Te vi pelo reflexo do espelho, por detrás dessas lentes
grossas da sua miopia. Tão bonita, que se estivesse mais perto, eu não saberia
nem o que te dizer. Talvez arriscasse, num sorriso meio frouxo, resmungar que
já tem dias que não faz sol pelas manhãs e que, embora eu tenha tendência à
melancolia, não faz bem aos meus pés gelados tanta umidade de chuva. Talvez você
me sorrisse. Ou, vai ver, me questionasse, em perguntas que eu não saberia sequer
responder. Na verdade, por muitos dias eu cheguei a acreditar que, quando fosse
outono, você deixaria de ser tão só. E, quando chegasse o inverno, você bateria
na minha porta com biscoitos cobertos por chocolate e uma caixinha de chá de
maçã e canela, em um sábado gelado qualquer. Eu não gosto de chocolate e você
bem sabe que não sou chegado a tantas doçuras. Mas me alegraria ver seus olhos claros
quebrando meu silêncio e a escuridão da minha casa pequena no vigésimo segundo
andar. Eu trocaria meu sofrimento por meia dúzia de palavras suas...

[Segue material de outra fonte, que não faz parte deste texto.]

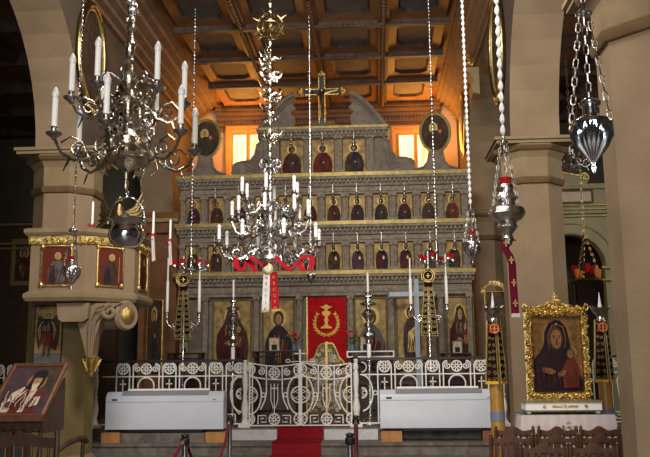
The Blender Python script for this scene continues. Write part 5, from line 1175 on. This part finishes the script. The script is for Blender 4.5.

Talvez eu devesse te dizer que tudo isso é uma vontade
delicada, mas muito grande, de erguer paredes, pintar janelas de branco, trocar
as luminárias, consertar o encanamento, comprar margaridas amanhecidas no
mercado, ter geleia e pão nos armários, um tapete felpudo na sala, novas fotografias
nas paredes do quarto, me (re) construindo em uma nova vida. Simples.
Diferente. Que você veria por detrás de suas lentes grossas. Que descansariam
todas as noites depois das onze, esquecidas no criadinho ao lado das minhas...
Um comentário:
Outonal! Torço por essa (re) invenção e por dois pares de lentes juntinhos no criado, toda manhã de sol ou não!